Nearly no primary sources
Television news reporter (now there's a credential) Shenkman attempts to debunk some widely-held but erroneous beliefs about American history from Columbus to the present day, covering topics such as sex, family, the so-called good old days, arts and quotations. It's a fine and admirable idea for a book. Unfortunately, this book does not deliver the idea's promise. Shenkman uses nearly no primary sources, relying on modern historians' research. This gives the result that in many instances, his "proof" of the falsity of one claim is simply another author's claim. Shenkman also has an odd idea of what constitutes American history, often resorting to 17th-century history to refute claims of what "American" life really is. He also quotes extensively but cites sources sproadically, often lumping a few paragraph's worth of sources together in one footnote. There are one or two nuggets of good stuff in here, like the origin of Paul Bunyan, or some of Harvard's history, but the lack of primary sources and generally non-scholarly approach make this book somewhat interesting at best.
Sophmoric
Your sixth grader might find it revealing, but nobody with any knowledge of history will learn much from this disconnected, purposeless collection of factoids.
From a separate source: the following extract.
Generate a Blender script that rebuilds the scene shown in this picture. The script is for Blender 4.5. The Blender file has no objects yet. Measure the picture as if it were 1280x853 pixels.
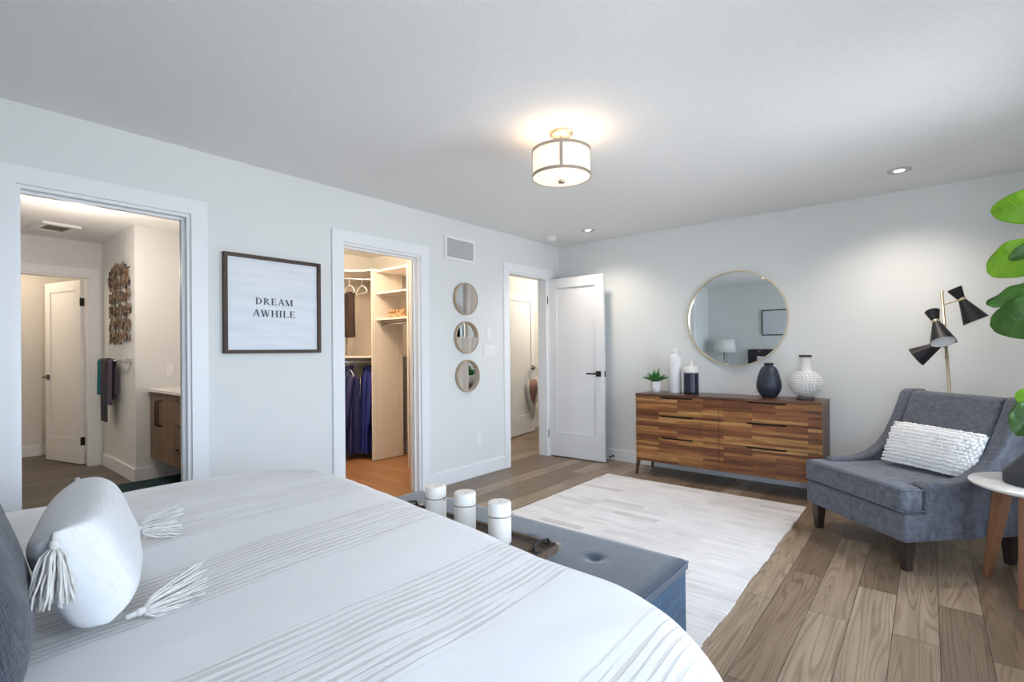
import bpy, bmesh, math, random
from mathutils import Vector, Matrix, Euler, noise
C = bpy.context.scene.collection
S = bpy.context.scene
PI = math.pi
rnd = random.Random(7)

# ------------------------------------------------------------ camera
CAMPOS = Vector((3.38125, -4.97272, 1.21707)); YAW = 0.691108; PITCH = 0.00369; ROLL = -0.0088046; FPX = 627.708; PV = 436.056
cd = bpy.data.cameras.new('camera'); cam = bpy.data.objects.new('camera', cd); C.objects.link(cam)
fw = Vector((-math.sin(YAW)*math.cos(PITCH), math.cos(YAW)*math.cos(PITCH), math.sin(PITCH)))
rt = fw.cross(Vector((0, 0, 1))).normalized(); up = rt.cross(fw)
r2 = rt*math.cos(ROLL)+up*math.sin(ROLL); u2 = -rt*math.sin(ROLL)+up*math.cos(ROLL)
mw = Matrix((r2, u2, -fw)).transposed().to_4x4(); mw.translation = CAMPOS
cam.matrix_world = mw
cd.sensor_fit = 'HORIZONTAL'; cd.sensor_width = 36; cd.lens = FPX/1280*36; cd.clip_start = .02
cd.shift_y = (PV-426.5)/1280
S.camera = cam

# ------------------------------------------------------------ view, world, lights
S.view_settings.view_transform = 'Standard'; S.view_settings.look = 'None'
S.view_settings.gamma = 1; S.view_settings.use_curve_mapping = False
S.view_settings.exposure = 0.85
w = bpy.data.worlds.new('world'); S.world = w; w.use_nodes = True
bg = w.node_tree.nodes['Background']; wt = w.node_tree; _tc = wt.nodes.new('ShaderNodeTexCoord'); _sp = wt.nodes.new('ShaderNodeSeparateXYZ'); _mr = wt.nodes.new('ShaderNodeMapRange'); _mx = wt.nodes.new('ShaderNodeMix'); _mx.data_type = 'RGBA'
wt.links.new(_tc.outputs['Generated'], _sp.inputs[0]); wt.links.new(_sp.outputs[2], _mr.inputs[0]); _mr.inputs[1].default_value = -.12; _mr.inputs[2].default_value = .12
_mx.inputs[6].default_value = (.84, .90, .96, 1); _mx.inputs[7].default_value = (.98, 1.16, 1.40, 1)      # sunlit ground below, pale sky above
wt.links.new(_mr.outputs[0], _mx.inputs[0]); wt.links.new(_mx.outputs[2], bg.inputs[0]); bg.inputs[1].default_value = 5.6

def light(name, kind, loc, power, color=(1, 1, 1), size=.1, rot=(0, 0, 0), **kw):
    l = bpy.data.lights.new(name, kind); l.energy = power; l.color = color
    if kind in ('POINT', 'SPOT'): l.shadow_soft_size = size
    if kind == 'AREA': l.size = size
    for k, v in kw.items():
        if k == 'portal': l.cycles.is_portal = v
        else: setattr(l, k, v)
    o = bpy.data.objects.new(name, l); o.location = loc; o.rotation_euler = rot; C.objects.link(o); return o
WARM = (1.0, .78, .55)
XR = 4.2; YF = -5.5; H = 2.44
WINS = [('x', -4.5, -3.35, .40, 2.15), ('x', -2.60, -1.25, .40, 2.15)]
FWIN = (3.24, 4.14, .05, 2.28)     # tall window in the front wall, right of the bed (x0,x1,z0,z1)
light('window_portal', 'AREA', ((FWIN[0]+FWIN[1])/2, YF-.13, (FWIN[2]+FWIN[3])/2), 1, rot=(PI/2, 0, 0), shape='RECTANGLE', size=FWIN[1]-FWIN[0], size_y=FWIN[3]-FWIN[2], portal=True)     # windows of the right wall (y0,y1,z0,z1)
for i, (_, y0, y1, z0, z1) in enumerate(WINS):
    light('window_portal', 'AREA', (XR+.16, (y0+y1)/2, (z0+z1)/2), 1, size=y1-y0, rot=(0, PI/2, 0), shape='RECTANGLE', size_y=z1-z0, portal=True)
    bpy.context.scene.collection.objects[-1].data.size = z1-z0; bpy.context.scene.collection.objects[-1].data.size_y = y1-y0
light('downlight_lamp', 'SPOT', (.73, -.535, H-.03), 26, (1, .86, .72), .06, spot_size=2.4, spot_blend=1.0)
light('downlight_lamp', 'SPOT', (3.243, -.588, H-.03), 31, (1, .86, .76), .06, spot_size=2.4, spot_blend=1.0)
light('bathroom_lamp', 'POINT', (-1.75, -4.1, 1.95), 15, (1, .85, .74), .08)
light('bathroom_lamp', 'POINT', (-4.4, -4.6, 2.25), 9, (1, .77, .56), .08)
light('closet_lamp', 'POINT', (-.9, -2.3, 2.3), 28, (1, .76, .54), .1)
light('hall_lamp', 'POINT', (-.5, 1.25, 2.3), 14, (1, .86, .72), .1)

# ------------------------------------------------------------ node helpers
def newmat(name):
    m = bpy.data.materials.new(name); m.use_nodes = True
    nt = m.node_tree; b = nt.nodes['Principled BSDF']; return m, nt, b
def N(nt, t, **kw):
    n = nt.nodes.new(t)
    for k, v in kw.items():
        if k[0] == 'i' and k[1:].isdigit(): n.inputs[int(k[1:])].default_value = v
        elif k in n.inputs.keys(): n.inputs[k].default_value = v
        else: setattr(n, k, v)
    return n
def coords(nt, scale=(1, 1, 1), rot=(0, 0, 0), loc=(0, 0, 0)):
    tc = N(nt, 'ShaderNodeTexCoord'); mp = N(nt, 'ShaderNodeMapping')
    mp.inputs['Scale'].default_value = scale; mp.inputs['Rotation'].default_value = rot; mp.inputs['Location'].default_value = loc
    nt.links.new(tc.outputs['Object'], mp.inputs[0]); return mp.outputs[0]
def ramp(nt, fac, stops, interp='LINEAR'):
    r = N(nt, 'ShaderNodeValToRGB'); r.color_ramp.interpolation = interp
    el = r.color_ramp.elements
    while len(el) < len(stops): el.new(.5)
    for e, (p, c) in zip(el, stops): e.position = p; e.color = (*c, 1)
    nt.links.new(fac, r.inputs[0]); return r.outputs[0]
def mixc(nt, a, b, fac, mode='MIX'):
    m = N(nt, 'ShaderNodeMix', data_type='RGBA', blend_type=mode)
    for s, v in ((0, fac), (6, a), (7, b)):
        if hasattr(v, 'is_linked') or hasattr(v, 'links'): nt.links.new(v, m.inputs[s])
        else: m.inputs[s].default_value = v if s == 0 else (*v, 1)
    return m.outputs[2]
def bump(nt, b, h, strength=.2, dist=.01):
    n = N(nt, 'ShaderNodeBump'); n.inputs['Strength'].default_value = strength; n.inputs['Distance'].default_value = dist
    nt.links.new(h, n.inputs['Height']); nt.links.new(n.outputs[0], b.inputs['Normal'])
def plain(name, col, rough=.5, metal=0, noise_amt=0, nscale=40, bmp=0, bdist=.003, spec=.5, bscale=None):
    m, nt, b = newmat(name); b.inputs['Roughness'].default_value = rough; b.inputs['Metallic'].default_value = metal
    b.inputs['Specular IOR Level'].default_value = spec
    n = N(nt, 'ShaderNodeTexNoise'); nt.links.new(coords(nt), n.inputs[0]); n.inputs['Scale'].default_value = nscale; n.inputs['Detail'].default_value = 4
    d = tuple(max(0, c*(1-noise_amt)) for c in col)
    nt.links.new(ramp(nt, n.outputs[0], [(.3, d), (.7, col)]), b.inputs['Base Color'])
    if bmp:
        n2 = N(nt, 'ShaderNodeTexNoise'); nt.links.new(coords(nt), n2.inputs[0]); n2.inputs['Scale'].default_value = bscale or nscale; n2.inputs['Detail'].default_value = 3
        bump(nt, b, n2.outputs[0], bmp, bdist)
    return m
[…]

Shenkman acts like an annoying twelve-year old who's memorized 50 state capitals and wants you to listen as he recites them -- and thereby proves how smart he is.
Many of the facts he "reveals" here were things most people would learn from a comptent high-school or college American History class, or else are too irrelevant to be included even there. e.g. pointing out that Paul Revere had two companions, or that Molly Pitcher was not the only woman to fight in the Revolution.
Yes, it's true that most people aren't aware that John Paul Jones later served as a mercenary to Catherine the Great ... but what's the point? Are they supposed to know? Does not knowing reflect some sort of failing in their education? Shenkman certainly implies as much.
But even more annoying is his habit of attacking myths that nobody really believes. He refers to the "firmly held belief that premarital sex is a twentieth-century phenomenon." Firmly held by whom? Shenkman wants to pretend that there are people out there who think that there was no fornication pre-1900, so that he can show how wrong they are (and by contast, how smart and urbane he is). But of course nobody actually thinks this; what they actually think is that it was >less common< in the past than it is now ... which his statistics confirm. Now it probably is true that many people misunderstand or exagerrate how much less common ... but that's a comparatively subtle distinction, and Shenkman doesn't do those.
To pick another, he alludes to the (putatively common) "belief that Presidents were freqently born poor." Excuse me? I highly doubt anyone out there actually under the misapprehension that the majority of Presidents were raised from poverty. People believe that it is >possible for a poor person to become Head of State, and that that possibility is more real in the US than in other countries.
It might be interesting to do a comparative study with, say British PMs or Soviet Politburo members, to see what percentage of them came from comparatively wealthy backgrounds. Alas, that sort of thing is beyond Shenkman. His brilliant idea is to list all the presidents and spin their life stories to make them sound bourgeois: the orphaned Hoover was "brought up by his maternal uncle, the head of a local academy;" Nixon's father owned a gas station; Eisenhower's mother went to college. Best of all is his pointing out that while Lincoln was poor, he was "not as dirt poor as his neighbors."
My guess is that Shnekman fancies himself another Howard Zinn, fearlessly deconstructing the bourgeois myths of America. He isn't. Zinn uses facts to make points; he constructs arguments. Some of those facts are slanted, some points are debatable and some of arguments weak, but it is at least the discourse of an educated adult. Shenkman's is not.